Krugman Agrees with Perry

Both these men sit on opposite sides of the political divide. Yet, they’ve made the same call about Social Security. Perry called it “a Ponzi scheme.” Krugman said, “In practice it has turned out to be strongly redistributionist, but only because of its Ponzi game aspect, in which each generation takes more out than it put in. Well, the Ponzi game will soon be over, thanks to changing demographics, so that the typical recipient henceforth will get only about as much as he or she put in (and today’s young may well get less than they put in).” That was in 1997, even.

Technically, it’s not a Ponzi scheme. A Ponzi scheme involves an intent to defraud. We’re really not intending to defraud people paying into Social Security, but it’s Ponzi in every other way. It needs more people paying in than those collecting benefits. As originally structured, most people would die – losing what they paid in – before being eligible to collect. Now, changing aging in the USA means more people don’t die before collecting, so the system is drawing down rapidly.

As people discuss benefits, the overall consensus is to cut them for younger folks and preserve them for people already receiving them and who are about to receive them. Worse, there is no discussion of what should be done in the place of cutting those benefits, which act as a lifeline for so many people. Even if people never receive the benefits of Social Security, there are a lot of folks that would need to have those benefits in order to keep going.

As a nation, as a people, we have failed in our duty to preserve our vision for what it means to be an American. Our soldiers in our movies and on the battlefield never leave a man behind: why do we lose that camaraderie for the poor, the aged, and the infirm?

We need a plan. We need one that works and that is sustainable. Simply saying, “*I* plan to take care of my family” isn’t enough. There are enough resources in the USA so that nobody would have to go hungry or homeless. We need to figure out how to make it so we don’t have any hungry or homeless.
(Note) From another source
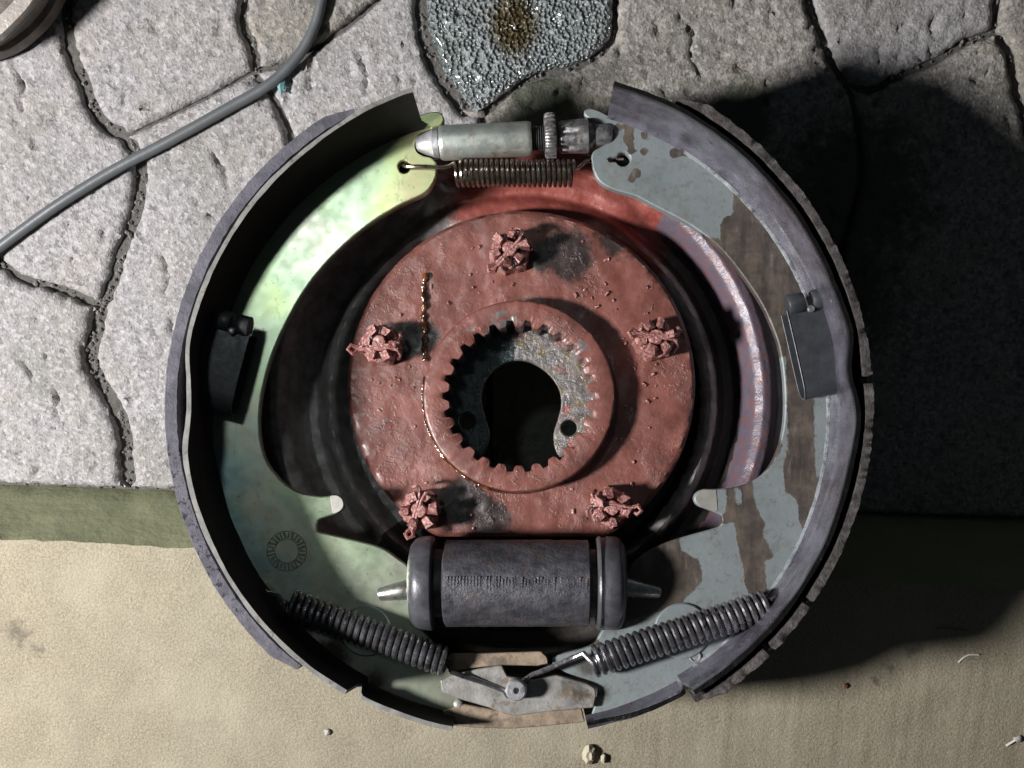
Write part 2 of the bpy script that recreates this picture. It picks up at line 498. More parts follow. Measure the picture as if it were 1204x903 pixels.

Or do you prefer images like this?


8 thoughts on “Krugman Agrees with Perry

  1. Jack Casey

    I thought that the real ponzi scheme was the fact that politicians kept borrowing from it every time it was makeing positive gain. Ha ha theres NO way people will live to be 70, with penicilin, artificial organs, and water purification systems thats impossible! Good call guys, good call.

  2. Ugochi Ebinama

    The ponzi scheme disrupts the efficient growth of the economy because it only benefits the affluent individuals, and as our deficits increase, the government might not be able to fund the social security system which is unfortunate for the poor.

  3. Ugochi Ebinama

    I think the ponzi scheme would disrupt the effective growth of economy, and as the deficit increase the government might not be able to fund the social security system which affects the unpriviledged individuals.

  4. Darien Ha

    So basically, people are raising the social security benefits to an age where hardly any people get to. In the long run, they never have to hand out social security pay, so it’s like they’re getting money from people that was intentionally for the elderly, but never have to give it out because of the age requirement.
    Clever. But Cruel.
    I guess that’s why politics is politics.

  5. Luke Nicholson

    Well, Paul Krugman later clarified his statement, and stated that it is, and always has been, a pay-as-you-go program, and that his views have no Rick Perry cooties.

    It was on his blog like 2 weeks ago.

    Question: is it right to say that it adds to the deficit because we owe interest on the very money the government borrowed from the program, or is it too misleading?

  6. Kathy Wong

    Why would there even be a comparison between a Ponzi scheme and social security? The difference between them is that Ponzi scheme is a fraudulent process in which it works on the idea of scamming others for profit. That’s different f rom how social security works, in which there is no scam behind it, just the federal government making payments to programs like social security. If it were a Ponzi scheme, social security would have already failed to exist, but it hasn’t.

  7. Maggie Austin

    Social Security is such a vital part of Americans’ livelihood as said before that I don’t believe that we could alter this institution in the first place. Simple changes like Perry suggest are not plausible and I don’t believe they would ever make it out of the gate unless an entirely new system were proposed. The individual loss in security and funding would upset too many people.